Fourlis Holdings Future Earnings and Revenue Growth
Assumptions
How have these above catalysts been quantified?- Analysts are assuming Fourlis Holdings's revenue will grow by 11.4% annually over the next 3 years.
- Analysts assume that profit margins will increase from -0.1% today to 6.4% in 3 years time.
- Analysts expect earnings to reach €47.2 million (and earnings per share of €0.91) by about May 2028, up from €-538.0 thousand today. The analysts are largely in agreement about this estimate.
- In order for the above numbers to justify the analysts price target, the company would need to trade at a PE ratio of 10.0x on those 2028 earnings, up from -375.9x today. This future PE is lower than the current PE for the GB Specialty Retail industry at 11.6x.
- Analysts expect the number of shares outstanding to grow by 0.77% per year for the next 3 years.
- To value all of this in today's terms, we will use a discount rate of 17.65%, as per the Simply Wall St company report.
Fourlis Holdings Future Earnings Per Share Growth
Risks
What could happen that would invalidate this narrative?- The cybersecurity attack in late 2024 had a significant negative impact on Fourlis Group's sales, primarily in December, leading to a financial hit of €15 million. This indicates a risk to future revenue and operational continuity if such incidents recur.
- Despite a reported annual increase in revenue, IKEA's volume growth was below expected levels, pointing to potential market saturation or weakening demand in the home furnishings segment, which could impact future earnings.
- The deconsolidation of Trade Estates, previously a fully consolidated part of Fourlis Group, may introduce volatility in reported financials, creating uncertainty around consistent revenue from this subsidiary.
- The increase in operating expenses grew at a faster rate than revenue in some areas, which could impact net margins if cost efficiency measures are not effectively managed long-term.

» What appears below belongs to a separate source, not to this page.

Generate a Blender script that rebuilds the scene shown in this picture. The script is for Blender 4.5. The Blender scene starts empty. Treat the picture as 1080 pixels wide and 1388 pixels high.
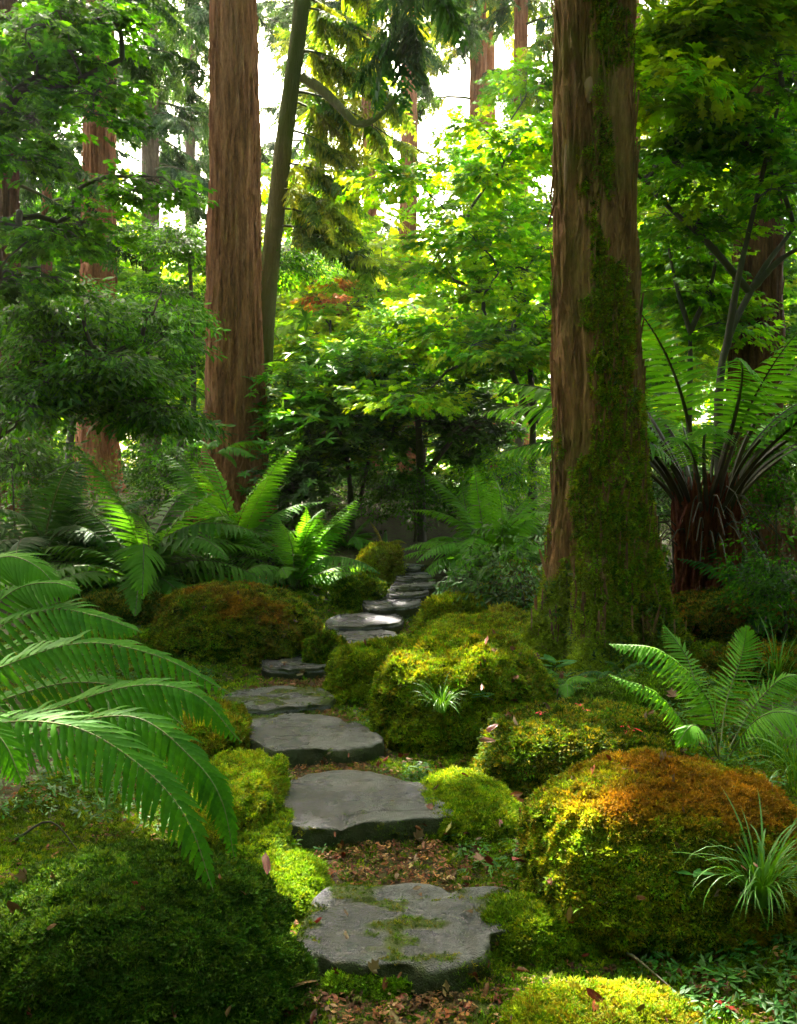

- The potential impact of tariffs and international trade disputes involving the U.S., China, and Europe remains uncertain, which could affect supply chain stability and costs, impacting future profitability.
Valuation
How have all the factors above been brought together to estimate a fair value?- The analysts have a consensus price target of €5.7 for Fourlis Holdings based on their expectations of its future earnings growth, profit margins and other risk factors.
- In order for you to agree with the analyst's consensus, you'd need to believe that by 2028, revenues will be €733.2 million, earnings will come to €47.2 million, and it would be trading on a PE ratio of 10.0x, assuming you use a discount rate of 17.6%.
- Given the current share price of €3.98, the analyst price target of €5.7 is 30.1% higher.
- We always encourage you to reach your own conclusions though. So sense check these analyst numbers against your own assumptions and expectations based on your understanding of the business and what you believe is probable.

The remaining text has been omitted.